What to do: Output, word for word, every line from the start of the listing down to and including the line that contains "COL = S.collection"; include nothing else.

---*---

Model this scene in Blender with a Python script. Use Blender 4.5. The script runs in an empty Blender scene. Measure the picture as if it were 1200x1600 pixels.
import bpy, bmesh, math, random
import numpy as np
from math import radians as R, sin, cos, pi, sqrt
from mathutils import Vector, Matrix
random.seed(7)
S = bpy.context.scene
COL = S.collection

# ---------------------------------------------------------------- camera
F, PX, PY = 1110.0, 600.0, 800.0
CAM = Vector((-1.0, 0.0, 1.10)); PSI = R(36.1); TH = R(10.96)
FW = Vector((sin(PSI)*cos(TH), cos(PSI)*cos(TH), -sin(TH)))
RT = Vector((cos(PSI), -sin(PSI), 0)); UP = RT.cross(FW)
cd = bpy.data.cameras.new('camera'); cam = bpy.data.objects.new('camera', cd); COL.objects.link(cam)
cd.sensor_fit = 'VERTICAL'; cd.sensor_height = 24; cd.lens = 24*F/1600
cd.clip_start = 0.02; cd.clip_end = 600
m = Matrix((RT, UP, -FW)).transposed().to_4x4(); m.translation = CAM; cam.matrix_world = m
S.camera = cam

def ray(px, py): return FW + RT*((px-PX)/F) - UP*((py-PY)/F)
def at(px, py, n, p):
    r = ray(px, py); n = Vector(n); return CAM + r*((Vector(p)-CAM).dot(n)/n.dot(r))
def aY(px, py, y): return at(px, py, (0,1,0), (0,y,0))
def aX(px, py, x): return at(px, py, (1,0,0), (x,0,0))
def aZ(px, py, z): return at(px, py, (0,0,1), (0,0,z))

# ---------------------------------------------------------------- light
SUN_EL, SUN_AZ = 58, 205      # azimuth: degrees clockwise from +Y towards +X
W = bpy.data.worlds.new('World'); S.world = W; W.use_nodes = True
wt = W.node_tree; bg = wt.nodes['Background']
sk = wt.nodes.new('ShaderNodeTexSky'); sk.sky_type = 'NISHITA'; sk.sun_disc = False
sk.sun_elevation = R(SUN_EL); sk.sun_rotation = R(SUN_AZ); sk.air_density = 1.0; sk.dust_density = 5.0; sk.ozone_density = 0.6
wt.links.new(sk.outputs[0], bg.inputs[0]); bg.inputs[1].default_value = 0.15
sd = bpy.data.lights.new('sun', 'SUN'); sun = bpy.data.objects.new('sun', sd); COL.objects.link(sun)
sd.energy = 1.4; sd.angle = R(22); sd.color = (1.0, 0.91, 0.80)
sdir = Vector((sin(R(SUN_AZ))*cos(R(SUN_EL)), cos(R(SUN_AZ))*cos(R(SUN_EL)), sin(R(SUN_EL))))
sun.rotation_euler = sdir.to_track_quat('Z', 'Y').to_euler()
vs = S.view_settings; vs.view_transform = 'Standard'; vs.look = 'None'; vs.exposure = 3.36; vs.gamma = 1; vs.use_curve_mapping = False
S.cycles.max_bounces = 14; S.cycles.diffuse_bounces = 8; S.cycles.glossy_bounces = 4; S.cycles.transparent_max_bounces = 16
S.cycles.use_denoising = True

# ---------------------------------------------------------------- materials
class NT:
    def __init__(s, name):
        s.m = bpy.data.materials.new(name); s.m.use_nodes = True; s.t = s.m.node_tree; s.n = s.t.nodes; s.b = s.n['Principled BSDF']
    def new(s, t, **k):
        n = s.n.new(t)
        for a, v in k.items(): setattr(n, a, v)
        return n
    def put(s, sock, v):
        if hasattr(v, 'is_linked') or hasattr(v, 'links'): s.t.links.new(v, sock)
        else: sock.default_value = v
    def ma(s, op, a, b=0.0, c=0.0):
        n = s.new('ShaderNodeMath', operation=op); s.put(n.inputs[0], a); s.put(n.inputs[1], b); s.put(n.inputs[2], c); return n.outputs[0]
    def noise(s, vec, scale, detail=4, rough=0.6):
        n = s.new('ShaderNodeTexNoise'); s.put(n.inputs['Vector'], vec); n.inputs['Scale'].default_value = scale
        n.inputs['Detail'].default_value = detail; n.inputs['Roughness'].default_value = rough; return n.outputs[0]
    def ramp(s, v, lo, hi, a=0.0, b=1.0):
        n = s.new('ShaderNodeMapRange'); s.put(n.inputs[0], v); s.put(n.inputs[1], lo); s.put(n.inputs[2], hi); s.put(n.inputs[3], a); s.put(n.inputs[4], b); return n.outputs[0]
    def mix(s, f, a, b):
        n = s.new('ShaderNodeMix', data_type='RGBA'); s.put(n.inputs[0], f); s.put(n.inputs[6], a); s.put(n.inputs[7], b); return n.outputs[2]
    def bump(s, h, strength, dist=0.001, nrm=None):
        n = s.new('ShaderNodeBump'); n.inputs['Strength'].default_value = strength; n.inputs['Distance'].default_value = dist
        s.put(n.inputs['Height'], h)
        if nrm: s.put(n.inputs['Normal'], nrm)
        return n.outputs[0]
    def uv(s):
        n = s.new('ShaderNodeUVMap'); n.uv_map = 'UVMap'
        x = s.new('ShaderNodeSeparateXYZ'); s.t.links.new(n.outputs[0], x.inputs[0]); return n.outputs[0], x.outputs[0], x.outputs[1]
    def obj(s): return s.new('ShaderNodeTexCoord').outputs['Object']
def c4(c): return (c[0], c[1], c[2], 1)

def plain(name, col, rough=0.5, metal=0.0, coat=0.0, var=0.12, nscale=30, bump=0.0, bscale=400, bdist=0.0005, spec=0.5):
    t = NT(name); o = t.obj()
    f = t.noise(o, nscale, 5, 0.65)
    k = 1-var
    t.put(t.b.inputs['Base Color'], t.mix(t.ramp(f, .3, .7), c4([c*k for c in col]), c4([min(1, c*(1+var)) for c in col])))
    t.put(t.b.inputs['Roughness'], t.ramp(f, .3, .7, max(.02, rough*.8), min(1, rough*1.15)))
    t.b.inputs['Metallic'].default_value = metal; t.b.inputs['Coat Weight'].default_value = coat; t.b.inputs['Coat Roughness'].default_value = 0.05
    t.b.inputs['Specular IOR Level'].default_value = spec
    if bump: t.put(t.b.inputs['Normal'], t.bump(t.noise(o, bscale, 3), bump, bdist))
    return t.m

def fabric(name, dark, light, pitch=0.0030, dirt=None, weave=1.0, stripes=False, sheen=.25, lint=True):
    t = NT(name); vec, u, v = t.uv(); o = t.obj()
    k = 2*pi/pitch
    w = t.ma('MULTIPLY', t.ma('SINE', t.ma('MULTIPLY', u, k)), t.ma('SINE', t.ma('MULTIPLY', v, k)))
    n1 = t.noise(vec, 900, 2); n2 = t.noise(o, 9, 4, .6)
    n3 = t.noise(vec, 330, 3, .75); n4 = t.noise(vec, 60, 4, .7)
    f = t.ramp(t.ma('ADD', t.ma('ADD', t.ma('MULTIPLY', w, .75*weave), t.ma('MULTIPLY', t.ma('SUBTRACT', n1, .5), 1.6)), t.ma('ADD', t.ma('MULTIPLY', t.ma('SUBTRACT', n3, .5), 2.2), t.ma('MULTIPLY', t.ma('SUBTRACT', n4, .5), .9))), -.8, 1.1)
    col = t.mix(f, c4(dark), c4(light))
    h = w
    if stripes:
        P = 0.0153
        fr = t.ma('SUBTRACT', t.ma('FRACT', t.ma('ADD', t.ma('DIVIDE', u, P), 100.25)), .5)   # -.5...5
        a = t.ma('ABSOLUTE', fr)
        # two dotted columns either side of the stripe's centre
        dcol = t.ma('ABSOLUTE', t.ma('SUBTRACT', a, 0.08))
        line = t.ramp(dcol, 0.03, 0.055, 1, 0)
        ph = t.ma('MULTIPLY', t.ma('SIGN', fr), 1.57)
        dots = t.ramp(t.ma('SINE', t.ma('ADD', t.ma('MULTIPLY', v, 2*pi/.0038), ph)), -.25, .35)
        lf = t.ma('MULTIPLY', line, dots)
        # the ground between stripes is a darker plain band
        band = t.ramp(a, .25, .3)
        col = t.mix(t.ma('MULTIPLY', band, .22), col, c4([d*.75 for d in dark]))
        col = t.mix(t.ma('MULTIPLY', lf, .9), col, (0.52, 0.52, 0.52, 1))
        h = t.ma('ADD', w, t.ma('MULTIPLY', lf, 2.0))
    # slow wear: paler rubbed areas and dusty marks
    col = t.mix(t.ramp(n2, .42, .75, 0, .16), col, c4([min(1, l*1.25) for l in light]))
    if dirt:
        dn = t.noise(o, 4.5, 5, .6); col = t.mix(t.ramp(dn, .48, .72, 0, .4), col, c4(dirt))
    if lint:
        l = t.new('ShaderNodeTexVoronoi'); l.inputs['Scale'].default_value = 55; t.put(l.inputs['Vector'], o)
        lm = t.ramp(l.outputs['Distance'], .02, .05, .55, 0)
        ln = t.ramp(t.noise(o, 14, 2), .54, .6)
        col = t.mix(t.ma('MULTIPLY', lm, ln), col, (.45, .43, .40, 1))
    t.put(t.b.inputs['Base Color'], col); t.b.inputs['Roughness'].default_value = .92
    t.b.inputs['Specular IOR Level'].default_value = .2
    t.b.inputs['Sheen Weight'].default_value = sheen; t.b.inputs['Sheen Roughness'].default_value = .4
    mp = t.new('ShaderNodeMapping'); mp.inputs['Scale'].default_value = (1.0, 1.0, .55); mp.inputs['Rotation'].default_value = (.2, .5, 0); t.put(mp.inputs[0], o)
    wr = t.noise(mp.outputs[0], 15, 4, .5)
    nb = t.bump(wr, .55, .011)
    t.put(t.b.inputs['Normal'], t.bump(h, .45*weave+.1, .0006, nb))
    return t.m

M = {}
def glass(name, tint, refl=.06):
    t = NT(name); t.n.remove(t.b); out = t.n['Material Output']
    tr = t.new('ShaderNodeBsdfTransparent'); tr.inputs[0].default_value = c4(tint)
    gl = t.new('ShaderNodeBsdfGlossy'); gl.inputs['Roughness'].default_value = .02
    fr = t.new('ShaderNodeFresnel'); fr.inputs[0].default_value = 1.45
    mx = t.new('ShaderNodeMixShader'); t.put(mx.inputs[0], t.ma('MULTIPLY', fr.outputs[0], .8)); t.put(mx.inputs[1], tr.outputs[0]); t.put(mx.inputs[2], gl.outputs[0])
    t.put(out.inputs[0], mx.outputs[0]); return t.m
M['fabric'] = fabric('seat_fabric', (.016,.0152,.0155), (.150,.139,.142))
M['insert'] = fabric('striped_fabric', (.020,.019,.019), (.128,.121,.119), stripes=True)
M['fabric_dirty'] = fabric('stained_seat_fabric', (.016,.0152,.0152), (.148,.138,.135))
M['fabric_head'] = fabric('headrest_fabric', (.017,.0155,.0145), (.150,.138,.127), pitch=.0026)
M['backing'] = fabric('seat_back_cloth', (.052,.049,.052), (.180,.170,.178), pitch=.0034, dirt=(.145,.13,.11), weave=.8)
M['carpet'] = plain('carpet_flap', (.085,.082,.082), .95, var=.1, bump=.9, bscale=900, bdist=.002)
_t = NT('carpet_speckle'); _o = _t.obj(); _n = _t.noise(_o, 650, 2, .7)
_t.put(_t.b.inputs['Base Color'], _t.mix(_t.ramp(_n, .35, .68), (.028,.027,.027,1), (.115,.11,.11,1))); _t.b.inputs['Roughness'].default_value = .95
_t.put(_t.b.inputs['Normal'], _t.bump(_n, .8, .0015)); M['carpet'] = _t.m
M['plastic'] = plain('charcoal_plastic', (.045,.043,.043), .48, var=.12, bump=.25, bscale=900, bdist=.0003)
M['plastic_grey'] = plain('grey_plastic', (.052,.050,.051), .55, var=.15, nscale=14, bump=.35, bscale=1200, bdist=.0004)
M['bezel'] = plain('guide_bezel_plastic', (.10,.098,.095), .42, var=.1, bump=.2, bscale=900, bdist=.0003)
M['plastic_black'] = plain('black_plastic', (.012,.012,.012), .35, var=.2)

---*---

Worked solution:
Model this scene in Blender with a Python script. Use Blender 4.5. The script runs in an empty Blender scene. Measure the picture as if it were 1200x1600 pixels.
import bpy, bmesh, math, random
import numpy as np
from math import radians as R, sin, cos, pi, sqrt
from mathutils import Vector, Matrix
random.seed(7)
S = bpy.context.scene
COL = S.collection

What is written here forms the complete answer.